これらは「九条歯止論」といわれるものであるが、昨年2月9日の記事で述べたようにそもそも法律論の体をなしておらず(青井氏も石川氏も憲法学者)、会見に同席した長谷部恭男氏でさえ「[法の]解釈論」とは「峻別」されるべき「運動論」(長谷部「表立っていえない憲法解釈論」『法学教室』301号所収)と切って捨てているシロモノなのである
・・「立憲デモクラシーの会」の見解なるものを見ると、まず、「自衛隊はすでに国民に広く受け入れられた存在で、それを憲法に明記すること自体に意味はない。不必要な改正である」とのことであるが、・・・安倍首相を難詰していて、安倍首相の主導による「改憲」を何としても阻止したいようであるが、そのためには自衛隊違憲論の旗をも下ろすというのであれば、ご都合主義との謗りを免れないであろう。
前記見解は「自衛隊[が]すでに国民に広く受け入れられた」という事実の規範力を承認して憲法変遷を肯定するものとしか考えられないが、「安倍改憲」を阻止するためにはもはや手段を択ばないということか。この点、長谷部氏は「主権者たる国民の行動をあらかじめ拘束することに憲法9条の存在意義がある以上、国民の意思を根拠として同条の意味の『変遷』を語る議論も背理だということになる」(長谷部『憲法の理性』東京大学出版会)と述べているのだが。
・・「立憲デモクラシーの会」の見解に戻ると、「安倍首相は北朝鮮情勢の『緊迫』を奇貨として9条の『改正』を提案したのであろうが」との前提のもとに、「たとえ日本が9条を廃止して平和主義をかなぐり捨てようとも、体制の維持そのものを目的とする北朝鮮が核兵器やミサイルの開発を放棄することは期待できない」と主張しているが、安倍首相はビデオメッセージにおいて北朝鮮情勢には一切言及していない(そもそもそんなことは百も承知であろう)。
この主張はその前提が臆断にすぎない以上、コメントする価値もないが、北朝鮮が核兵器とミサイルの開発を止めないばかりか、中国が軍拡路線をひた走っている現在、日本を取り巻く安全保障の環境は厳しさを増すばかりであるから、政治家としてはこれに対する備えを講ずべきことは当然で、そのためには憲法9条の改正が必要であればそれを国民に訴えることはむしろ義務ですらあるというべきであろう。
それを「奇禍」などと見当違いの議論を持ち出して矮小化するのはいかがなものか。
さらに、「憲法による拘束を緩めれば、軍拡競争を推し進め、情勢をさらに悪化させるおそれさえある」とのことであるが、わが国が憲法9条によって自らの手足を縛っているにもかかわらず、中国も北朝鮮もそんなことにはお構いなしに着々と軍備を増強していることをどのようにお考えなのであろうか(そんなことには関心がなく、とにかく9条によって自衛隊を抑え込むことができればそれでよいのであろう)。いかにも責任のない立場からのお気楽な発言としか評しようがない。

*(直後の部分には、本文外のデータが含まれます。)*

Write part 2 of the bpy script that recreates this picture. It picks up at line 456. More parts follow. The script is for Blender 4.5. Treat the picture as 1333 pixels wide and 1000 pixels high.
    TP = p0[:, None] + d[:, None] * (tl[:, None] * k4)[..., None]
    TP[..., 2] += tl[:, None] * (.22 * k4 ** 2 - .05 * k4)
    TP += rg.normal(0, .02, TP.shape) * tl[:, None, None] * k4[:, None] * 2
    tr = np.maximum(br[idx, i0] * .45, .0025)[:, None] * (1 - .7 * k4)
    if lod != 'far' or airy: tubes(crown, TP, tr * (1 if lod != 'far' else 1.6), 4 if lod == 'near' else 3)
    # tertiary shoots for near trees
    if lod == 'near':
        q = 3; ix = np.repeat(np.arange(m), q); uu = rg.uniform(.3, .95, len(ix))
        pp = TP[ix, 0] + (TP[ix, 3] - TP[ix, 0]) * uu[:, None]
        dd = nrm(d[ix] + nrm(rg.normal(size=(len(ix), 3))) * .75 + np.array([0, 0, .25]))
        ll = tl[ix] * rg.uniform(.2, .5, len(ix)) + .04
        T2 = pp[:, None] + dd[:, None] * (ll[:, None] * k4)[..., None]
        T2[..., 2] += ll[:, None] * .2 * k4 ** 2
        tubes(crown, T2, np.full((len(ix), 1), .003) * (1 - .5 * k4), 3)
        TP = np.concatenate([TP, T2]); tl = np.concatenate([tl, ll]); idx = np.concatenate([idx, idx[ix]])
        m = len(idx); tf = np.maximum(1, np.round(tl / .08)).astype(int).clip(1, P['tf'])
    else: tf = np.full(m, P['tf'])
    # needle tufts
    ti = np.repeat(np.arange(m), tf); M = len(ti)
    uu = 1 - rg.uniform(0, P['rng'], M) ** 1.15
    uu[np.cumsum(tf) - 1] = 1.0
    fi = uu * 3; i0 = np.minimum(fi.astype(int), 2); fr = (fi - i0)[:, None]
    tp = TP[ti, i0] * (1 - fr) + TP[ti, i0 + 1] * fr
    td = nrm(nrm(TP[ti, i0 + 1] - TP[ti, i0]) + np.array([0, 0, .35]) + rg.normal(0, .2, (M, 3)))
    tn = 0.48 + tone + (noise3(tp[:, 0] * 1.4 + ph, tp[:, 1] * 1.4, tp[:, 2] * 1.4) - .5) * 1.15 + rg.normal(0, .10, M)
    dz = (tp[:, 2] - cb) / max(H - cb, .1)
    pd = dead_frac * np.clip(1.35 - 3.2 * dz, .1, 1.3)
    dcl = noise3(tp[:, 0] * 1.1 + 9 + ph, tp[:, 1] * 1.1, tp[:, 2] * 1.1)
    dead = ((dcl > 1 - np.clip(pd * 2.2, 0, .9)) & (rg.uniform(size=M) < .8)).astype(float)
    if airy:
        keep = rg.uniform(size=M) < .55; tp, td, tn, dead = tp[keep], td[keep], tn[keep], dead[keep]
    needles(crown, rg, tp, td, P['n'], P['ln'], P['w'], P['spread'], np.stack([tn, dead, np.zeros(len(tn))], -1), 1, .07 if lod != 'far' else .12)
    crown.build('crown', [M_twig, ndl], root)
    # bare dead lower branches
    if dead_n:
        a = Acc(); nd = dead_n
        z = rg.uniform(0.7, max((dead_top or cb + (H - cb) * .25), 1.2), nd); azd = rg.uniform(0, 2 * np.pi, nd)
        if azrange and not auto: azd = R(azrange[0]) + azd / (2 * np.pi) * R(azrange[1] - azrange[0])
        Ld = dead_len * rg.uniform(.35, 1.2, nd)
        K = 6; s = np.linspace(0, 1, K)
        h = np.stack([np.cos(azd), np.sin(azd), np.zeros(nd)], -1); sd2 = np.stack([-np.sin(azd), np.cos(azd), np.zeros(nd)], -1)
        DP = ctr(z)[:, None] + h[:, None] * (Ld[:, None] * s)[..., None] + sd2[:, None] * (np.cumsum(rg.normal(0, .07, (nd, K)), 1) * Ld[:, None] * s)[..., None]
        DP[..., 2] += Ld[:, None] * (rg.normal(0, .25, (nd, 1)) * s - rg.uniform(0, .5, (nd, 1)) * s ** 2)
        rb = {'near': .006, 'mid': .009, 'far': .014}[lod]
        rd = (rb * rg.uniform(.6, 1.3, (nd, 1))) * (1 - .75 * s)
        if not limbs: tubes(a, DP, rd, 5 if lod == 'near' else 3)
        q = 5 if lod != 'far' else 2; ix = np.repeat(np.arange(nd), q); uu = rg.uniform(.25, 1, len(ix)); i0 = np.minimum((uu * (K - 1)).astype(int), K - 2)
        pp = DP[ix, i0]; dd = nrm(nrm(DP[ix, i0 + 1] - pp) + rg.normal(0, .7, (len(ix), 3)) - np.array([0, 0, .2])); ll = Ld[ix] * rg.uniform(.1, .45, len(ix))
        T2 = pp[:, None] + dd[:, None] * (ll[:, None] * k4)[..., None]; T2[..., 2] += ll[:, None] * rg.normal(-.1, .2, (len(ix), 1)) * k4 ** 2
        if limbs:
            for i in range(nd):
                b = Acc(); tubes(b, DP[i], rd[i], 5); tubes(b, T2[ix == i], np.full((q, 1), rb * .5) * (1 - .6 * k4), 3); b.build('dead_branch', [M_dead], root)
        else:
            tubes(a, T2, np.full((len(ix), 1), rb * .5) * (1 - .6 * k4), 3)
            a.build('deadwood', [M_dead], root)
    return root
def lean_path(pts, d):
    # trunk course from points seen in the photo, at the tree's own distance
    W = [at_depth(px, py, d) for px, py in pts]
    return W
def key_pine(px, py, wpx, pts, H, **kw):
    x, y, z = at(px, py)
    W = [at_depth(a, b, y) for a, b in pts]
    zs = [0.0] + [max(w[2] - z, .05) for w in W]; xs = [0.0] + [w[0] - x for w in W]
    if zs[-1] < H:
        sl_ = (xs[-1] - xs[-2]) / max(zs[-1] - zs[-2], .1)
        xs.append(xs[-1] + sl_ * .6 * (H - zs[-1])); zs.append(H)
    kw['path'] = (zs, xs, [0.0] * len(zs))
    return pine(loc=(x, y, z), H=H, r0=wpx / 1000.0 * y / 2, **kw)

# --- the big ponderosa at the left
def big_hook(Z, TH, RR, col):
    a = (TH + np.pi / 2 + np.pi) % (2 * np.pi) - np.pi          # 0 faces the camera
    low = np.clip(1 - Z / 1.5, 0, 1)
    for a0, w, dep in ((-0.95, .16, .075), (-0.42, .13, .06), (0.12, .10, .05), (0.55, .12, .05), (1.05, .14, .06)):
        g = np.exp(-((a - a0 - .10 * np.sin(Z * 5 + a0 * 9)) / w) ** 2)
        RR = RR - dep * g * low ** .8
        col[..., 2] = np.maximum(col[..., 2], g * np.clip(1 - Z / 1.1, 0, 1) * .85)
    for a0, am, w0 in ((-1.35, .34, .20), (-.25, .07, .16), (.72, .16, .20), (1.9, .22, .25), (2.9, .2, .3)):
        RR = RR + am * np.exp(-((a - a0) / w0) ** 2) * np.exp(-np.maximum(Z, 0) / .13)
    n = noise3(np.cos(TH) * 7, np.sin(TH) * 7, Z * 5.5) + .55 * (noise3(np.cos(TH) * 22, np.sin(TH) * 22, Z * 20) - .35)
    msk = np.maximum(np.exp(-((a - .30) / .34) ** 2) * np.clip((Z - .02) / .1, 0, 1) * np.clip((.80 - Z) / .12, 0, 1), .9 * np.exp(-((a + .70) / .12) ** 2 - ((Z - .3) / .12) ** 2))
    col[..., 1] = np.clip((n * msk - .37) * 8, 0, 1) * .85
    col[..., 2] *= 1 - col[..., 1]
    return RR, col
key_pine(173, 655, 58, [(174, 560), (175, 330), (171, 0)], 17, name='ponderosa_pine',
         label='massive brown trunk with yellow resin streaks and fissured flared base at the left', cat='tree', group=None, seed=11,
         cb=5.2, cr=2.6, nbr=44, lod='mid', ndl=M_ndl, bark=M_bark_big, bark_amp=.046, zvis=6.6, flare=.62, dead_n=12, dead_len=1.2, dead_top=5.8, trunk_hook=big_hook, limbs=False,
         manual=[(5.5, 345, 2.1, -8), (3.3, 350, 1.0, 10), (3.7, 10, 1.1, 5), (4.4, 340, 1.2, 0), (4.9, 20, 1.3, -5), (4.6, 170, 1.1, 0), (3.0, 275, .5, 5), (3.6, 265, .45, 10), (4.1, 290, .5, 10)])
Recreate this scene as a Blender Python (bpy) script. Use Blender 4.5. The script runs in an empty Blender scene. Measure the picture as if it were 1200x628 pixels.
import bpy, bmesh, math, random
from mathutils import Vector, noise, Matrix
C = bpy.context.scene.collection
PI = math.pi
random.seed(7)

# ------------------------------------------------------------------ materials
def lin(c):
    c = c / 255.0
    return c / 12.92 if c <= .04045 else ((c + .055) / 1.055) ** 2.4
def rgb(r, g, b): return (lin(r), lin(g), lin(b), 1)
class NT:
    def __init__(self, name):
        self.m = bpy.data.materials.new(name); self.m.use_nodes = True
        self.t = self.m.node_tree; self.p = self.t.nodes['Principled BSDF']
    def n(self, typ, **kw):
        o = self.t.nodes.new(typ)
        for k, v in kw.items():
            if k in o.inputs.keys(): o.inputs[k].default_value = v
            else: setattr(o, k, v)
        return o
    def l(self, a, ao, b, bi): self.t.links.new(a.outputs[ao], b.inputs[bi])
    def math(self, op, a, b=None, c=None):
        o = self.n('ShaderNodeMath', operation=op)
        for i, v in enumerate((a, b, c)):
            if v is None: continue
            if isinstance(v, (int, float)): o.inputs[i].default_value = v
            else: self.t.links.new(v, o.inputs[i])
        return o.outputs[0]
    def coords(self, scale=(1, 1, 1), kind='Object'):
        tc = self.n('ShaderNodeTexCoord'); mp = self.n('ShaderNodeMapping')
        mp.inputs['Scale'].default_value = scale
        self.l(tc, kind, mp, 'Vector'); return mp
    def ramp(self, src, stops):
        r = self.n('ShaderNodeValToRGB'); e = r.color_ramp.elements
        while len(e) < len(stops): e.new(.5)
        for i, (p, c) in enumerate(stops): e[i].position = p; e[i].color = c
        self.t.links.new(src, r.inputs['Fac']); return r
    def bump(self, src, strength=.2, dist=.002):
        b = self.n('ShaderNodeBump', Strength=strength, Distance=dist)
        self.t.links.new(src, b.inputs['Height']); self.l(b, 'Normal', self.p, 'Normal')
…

憲法学者はなぜこれほどまでに9条「護持」に固執するのか理解に苦しむところであるが、この点について、井上氏は、「要するに、立憲主義と平和主義が予定調和の関係にあって、それを守るのがおれたちの使命だ、みたいな。べつに学問としての憲法学とは関係ない、ある種のカルト的な使命感をもっちゃったんでしょうね、日本の憲法学は。[改行削除]自分たちは九条を守ることで日本の平和に貢献してきた、という自己欺瞞。いや、今はもう、はっきり言って自分たちでもそれが嘘だ、日本の平和は九条違反の自衛隊と安保のおかげだと気づいていると思うから、ただの欺瞞だな。ただ、立場上、旗を下ろせない、というね」と診断しておられる(井上前掲書)
・・・・愚かな国民が道を踏み外すことのないように自分たちが教導しなければならないという度し難い思い上がりが根本にあることを指摘しておく。

私の従来書いてきた(共産主義者による「国民を指導するべき前衛→エリート意識」論の思い上がりその他)意見を簡潔に書いているので大方を引用させていただきました。
公明党は今秋の総選挙での公約(だったかその頃に)で(この原稿は昨年総選挙前後に書いていたものです)
「自衛隊はすでに多くの国民から憲法違反の存在でないとの信認を得ているので、憲法に明記する必要がない」
という意見を発表して自衛隊明記反対の立場を明白にしていたような報道を見た記憶です。